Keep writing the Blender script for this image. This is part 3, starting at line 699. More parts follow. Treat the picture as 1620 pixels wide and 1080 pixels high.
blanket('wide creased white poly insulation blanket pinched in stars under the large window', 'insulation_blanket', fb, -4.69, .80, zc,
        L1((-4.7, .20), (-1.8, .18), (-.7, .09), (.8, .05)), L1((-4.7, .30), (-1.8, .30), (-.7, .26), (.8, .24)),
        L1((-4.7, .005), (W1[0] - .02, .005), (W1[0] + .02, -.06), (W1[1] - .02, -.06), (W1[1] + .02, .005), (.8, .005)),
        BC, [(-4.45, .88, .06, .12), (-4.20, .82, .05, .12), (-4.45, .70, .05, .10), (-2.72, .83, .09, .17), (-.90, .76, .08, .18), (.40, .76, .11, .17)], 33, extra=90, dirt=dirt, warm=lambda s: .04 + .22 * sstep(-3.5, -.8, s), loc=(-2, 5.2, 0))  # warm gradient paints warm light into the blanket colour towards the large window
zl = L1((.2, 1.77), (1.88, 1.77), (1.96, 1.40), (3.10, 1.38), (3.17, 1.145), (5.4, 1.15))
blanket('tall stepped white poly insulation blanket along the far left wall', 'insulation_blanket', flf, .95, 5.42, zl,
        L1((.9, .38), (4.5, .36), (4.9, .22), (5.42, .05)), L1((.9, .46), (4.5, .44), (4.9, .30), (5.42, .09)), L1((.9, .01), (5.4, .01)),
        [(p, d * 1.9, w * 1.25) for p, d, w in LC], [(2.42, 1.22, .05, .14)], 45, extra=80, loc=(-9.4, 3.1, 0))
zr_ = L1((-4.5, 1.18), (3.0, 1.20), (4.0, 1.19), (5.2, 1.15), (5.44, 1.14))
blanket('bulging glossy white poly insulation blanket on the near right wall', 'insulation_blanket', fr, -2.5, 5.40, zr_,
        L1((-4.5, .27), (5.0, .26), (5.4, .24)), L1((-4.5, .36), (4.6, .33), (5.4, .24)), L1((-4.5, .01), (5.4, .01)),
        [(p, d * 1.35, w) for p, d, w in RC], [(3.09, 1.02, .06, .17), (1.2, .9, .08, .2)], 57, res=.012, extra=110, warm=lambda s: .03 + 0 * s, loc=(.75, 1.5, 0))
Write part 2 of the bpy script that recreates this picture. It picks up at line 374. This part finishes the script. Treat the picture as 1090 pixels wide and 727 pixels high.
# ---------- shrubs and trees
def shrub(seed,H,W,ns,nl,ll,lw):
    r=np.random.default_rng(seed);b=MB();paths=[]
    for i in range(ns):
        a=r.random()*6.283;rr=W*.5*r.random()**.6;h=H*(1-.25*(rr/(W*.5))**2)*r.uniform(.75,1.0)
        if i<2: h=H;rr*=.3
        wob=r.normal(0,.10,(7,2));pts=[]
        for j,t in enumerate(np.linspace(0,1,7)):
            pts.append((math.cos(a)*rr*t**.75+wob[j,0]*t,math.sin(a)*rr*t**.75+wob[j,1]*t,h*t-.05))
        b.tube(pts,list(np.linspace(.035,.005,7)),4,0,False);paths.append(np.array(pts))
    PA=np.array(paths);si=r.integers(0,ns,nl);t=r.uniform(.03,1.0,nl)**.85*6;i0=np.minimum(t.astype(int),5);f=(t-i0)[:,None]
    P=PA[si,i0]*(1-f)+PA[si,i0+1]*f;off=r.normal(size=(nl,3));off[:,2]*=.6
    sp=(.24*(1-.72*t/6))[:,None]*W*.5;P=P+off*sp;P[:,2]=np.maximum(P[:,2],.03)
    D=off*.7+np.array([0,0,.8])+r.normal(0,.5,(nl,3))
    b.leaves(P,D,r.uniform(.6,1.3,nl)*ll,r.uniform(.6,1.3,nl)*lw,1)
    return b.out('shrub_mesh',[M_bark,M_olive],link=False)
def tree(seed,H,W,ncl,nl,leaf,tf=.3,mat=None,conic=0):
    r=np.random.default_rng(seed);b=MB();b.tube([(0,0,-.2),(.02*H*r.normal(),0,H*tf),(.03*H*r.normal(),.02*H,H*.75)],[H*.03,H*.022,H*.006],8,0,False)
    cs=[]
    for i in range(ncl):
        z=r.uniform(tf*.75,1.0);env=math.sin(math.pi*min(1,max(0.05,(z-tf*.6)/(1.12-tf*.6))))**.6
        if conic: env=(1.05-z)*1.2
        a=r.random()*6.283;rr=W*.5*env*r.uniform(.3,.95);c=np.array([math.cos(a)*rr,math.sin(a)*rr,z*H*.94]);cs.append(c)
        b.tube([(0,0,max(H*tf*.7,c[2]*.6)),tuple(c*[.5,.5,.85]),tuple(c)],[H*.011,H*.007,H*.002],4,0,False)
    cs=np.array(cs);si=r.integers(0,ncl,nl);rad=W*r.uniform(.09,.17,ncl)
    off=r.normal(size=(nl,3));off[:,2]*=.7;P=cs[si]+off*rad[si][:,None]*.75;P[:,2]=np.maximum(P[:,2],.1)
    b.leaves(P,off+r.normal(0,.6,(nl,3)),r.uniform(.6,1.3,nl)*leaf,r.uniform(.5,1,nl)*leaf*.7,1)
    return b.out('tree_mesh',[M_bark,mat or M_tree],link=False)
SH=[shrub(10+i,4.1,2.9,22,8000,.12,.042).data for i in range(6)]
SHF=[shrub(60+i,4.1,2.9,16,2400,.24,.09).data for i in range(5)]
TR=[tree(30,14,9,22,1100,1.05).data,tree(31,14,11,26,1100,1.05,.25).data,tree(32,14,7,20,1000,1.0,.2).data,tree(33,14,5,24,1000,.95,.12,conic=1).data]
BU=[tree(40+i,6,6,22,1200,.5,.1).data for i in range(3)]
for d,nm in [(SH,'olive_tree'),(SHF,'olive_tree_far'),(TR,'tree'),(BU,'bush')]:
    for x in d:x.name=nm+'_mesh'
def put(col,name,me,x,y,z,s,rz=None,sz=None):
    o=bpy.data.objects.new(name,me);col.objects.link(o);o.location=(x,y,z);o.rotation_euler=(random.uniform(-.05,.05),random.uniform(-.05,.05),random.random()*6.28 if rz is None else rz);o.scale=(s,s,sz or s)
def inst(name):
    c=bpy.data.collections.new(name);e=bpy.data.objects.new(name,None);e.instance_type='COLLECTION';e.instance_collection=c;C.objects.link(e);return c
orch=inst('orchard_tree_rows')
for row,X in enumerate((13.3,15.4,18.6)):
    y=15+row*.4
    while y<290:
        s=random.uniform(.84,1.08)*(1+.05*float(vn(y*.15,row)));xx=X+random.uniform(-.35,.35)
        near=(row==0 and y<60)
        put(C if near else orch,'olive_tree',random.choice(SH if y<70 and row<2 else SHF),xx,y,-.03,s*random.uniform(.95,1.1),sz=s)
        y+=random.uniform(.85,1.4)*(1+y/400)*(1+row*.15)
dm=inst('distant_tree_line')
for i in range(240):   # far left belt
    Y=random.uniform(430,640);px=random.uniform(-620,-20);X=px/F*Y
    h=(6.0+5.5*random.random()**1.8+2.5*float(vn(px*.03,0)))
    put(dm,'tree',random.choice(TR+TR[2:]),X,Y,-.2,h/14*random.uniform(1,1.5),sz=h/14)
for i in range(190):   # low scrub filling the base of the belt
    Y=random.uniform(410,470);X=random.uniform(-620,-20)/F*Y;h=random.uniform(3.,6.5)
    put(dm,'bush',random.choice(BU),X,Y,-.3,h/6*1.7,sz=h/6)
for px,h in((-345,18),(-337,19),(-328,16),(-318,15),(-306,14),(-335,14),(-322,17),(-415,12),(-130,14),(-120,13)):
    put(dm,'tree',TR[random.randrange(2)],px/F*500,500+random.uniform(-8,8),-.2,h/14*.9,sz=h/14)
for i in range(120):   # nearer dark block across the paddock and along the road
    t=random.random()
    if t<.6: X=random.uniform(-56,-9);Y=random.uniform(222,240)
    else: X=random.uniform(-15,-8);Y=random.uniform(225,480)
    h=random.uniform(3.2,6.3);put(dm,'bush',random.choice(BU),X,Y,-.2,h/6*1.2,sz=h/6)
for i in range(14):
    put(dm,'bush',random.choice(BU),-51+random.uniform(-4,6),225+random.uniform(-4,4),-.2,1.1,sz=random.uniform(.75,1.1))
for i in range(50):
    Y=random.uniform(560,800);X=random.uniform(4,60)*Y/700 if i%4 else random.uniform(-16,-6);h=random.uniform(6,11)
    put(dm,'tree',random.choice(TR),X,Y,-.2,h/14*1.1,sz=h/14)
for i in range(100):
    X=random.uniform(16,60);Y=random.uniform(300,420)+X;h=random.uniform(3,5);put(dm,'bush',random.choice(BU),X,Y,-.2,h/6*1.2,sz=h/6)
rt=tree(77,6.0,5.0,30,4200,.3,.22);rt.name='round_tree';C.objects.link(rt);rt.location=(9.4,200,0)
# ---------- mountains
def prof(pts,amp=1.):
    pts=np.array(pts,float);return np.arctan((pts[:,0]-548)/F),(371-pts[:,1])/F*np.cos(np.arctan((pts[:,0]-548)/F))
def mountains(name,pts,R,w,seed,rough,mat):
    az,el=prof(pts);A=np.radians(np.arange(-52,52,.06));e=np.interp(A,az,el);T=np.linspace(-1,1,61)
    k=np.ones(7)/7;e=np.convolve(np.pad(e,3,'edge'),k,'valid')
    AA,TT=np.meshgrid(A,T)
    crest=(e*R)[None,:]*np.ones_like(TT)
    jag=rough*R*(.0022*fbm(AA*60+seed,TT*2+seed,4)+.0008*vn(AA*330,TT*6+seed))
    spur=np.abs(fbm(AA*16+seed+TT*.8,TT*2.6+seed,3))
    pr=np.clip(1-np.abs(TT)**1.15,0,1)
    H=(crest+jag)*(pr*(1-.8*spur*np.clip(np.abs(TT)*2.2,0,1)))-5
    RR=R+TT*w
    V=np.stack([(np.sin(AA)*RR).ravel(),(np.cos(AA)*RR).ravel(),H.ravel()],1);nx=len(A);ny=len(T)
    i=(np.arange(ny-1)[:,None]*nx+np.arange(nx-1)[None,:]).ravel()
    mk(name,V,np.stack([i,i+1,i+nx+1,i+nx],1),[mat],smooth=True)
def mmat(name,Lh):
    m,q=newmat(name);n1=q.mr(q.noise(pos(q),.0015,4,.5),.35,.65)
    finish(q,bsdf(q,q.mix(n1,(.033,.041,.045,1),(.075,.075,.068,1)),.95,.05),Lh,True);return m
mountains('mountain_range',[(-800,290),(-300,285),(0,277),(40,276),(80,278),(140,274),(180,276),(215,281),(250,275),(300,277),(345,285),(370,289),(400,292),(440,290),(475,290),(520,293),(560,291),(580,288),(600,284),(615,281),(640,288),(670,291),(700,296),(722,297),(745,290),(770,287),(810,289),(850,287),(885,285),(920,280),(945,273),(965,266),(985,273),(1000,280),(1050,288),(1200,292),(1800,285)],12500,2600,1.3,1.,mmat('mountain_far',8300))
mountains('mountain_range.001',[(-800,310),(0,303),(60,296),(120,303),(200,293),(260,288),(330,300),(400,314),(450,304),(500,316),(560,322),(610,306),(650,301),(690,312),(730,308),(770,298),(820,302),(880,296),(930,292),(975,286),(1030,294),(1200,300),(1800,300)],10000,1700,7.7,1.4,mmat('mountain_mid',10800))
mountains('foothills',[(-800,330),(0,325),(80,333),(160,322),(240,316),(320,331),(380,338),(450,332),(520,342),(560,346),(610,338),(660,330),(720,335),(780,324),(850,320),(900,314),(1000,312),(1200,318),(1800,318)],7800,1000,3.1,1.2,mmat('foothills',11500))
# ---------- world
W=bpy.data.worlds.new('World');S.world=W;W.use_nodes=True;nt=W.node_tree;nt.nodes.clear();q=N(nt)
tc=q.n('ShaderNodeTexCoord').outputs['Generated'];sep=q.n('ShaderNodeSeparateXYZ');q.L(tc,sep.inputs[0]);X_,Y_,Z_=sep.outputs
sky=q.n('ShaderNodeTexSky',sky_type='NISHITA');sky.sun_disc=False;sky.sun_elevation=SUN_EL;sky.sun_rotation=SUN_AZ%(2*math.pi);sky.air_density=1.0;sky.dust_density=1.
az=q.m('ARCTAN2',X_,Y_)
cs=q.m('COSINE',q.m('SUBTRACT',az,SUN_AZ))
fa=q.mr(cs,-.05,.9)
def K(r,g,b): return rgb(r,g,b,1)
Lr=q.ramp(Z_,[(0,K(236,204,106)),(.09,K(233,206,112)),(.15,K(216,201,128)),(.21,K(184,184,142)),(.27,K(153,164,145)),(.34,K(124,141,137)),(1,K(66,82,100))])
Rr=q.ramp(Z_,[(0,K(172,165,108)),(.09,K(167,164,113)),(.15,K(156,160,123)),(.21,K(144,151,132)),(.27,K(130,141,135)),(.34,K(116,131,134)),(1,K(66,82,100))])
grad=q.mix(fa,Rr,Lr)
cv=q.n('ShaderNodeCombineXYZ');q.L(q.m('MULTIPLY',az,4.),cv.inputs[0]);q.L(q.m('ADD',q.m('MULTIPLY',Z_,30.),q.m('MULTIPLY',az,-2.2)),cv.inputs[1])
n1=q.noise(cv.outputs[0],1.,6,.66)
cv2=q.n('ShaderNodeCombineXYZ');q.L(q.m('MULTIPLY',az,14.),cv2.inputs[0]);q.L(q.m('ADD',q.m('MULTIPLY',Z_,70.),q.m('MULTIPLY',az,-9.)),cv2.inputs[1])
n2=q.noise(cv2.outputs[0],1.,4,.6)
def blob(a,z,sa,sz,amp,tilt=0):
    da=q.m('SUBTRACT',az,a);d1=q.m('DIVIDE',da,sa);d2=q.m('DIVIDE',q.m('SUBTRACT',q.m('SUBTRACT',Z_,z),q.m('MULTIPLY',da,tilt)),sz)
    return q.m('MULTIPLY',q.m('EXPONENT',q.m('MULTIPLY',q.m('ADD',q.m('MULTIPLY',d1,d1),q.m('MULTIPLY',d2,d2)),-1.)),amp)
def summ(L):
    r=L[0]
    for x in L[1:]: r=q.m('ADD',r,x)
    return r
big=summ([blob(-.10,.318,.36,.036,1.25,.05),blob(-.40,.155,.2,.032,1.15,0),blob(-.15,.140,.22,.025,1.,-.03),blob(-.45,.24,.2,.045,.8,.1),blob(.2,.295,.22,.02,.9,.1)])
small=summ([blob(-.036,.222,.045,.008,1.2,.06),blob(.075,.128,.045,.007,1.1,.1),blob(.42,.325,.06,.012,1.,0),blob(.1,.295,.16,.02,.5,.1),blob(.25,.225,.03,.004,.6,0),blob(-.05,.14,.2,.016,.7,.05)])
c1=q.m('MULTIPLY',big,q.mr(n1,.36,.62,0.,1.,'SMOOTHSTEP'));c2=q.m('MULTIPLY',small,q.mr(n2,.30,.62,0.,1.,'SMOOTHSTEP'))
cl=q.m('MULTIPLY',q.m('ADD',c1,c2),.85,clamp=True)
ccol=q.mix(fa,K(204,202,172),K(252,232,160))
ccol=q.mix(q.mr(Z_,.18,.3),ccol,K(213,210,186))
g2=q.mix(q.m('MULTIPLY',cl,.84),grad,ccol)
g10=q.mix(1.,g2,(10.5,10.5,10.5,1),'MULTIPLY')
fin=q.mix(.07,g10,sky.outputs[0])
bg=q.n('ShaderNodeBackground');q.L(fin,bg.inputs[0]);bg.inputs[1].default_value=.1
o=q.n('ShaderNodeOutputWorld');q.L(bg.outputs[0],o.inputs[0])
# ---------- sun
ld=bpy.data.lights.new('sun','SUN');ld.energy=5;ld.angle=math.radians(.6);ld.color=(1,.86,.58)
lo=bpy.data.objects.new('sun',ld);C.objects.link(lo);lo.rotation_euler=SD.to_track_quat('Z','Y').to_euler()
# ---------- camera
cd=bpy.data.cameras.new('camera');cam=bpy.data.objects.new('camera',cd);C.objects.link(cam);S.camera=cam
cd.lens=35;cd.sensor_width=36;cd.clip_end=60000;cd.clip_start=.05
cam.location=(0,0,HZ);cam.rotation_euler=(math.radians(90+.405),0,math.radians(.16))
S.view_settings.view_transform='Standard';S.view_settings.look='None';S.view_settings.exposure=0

--- Given instruction ---
Copy out the lines in which the string "return" appears.

--- Final result ---
    return b.out('shrub_mesh',[M_bark,M_olive],link=False)
    return b.out('tree_mesh',[M_bark,mat or M_tree],link=False)
    c=bpy.data.collections.new(name);e=bpy.data.objects.new(name,None);e.instance_type='COLLECTION';e.instance_collection=c;C.objects.link(e);return c
    pts=np.array(pts,float);return np.arctan((pts[:,0]-548)/F),(371-pts[:,1])/F*np.cos(np.arctan((pts[:,0]-548)/F))
    finish(q,bsdf(q,q.mix(n1,(.033,.041,.045,1),(.075,.075,.068,1)),.95,.05),Lh,True);return m
def K(r,g,b): return rgb(r,g,b,1)
    return q.m('MULTIPLY',q.m('EXPONENT',q.m('MULTIPLY',q.m('ADD',q.m('MULTIPLY',d1,d1),q.m('MULTIPLY',d2,d2)),-1.)),amp)
    return r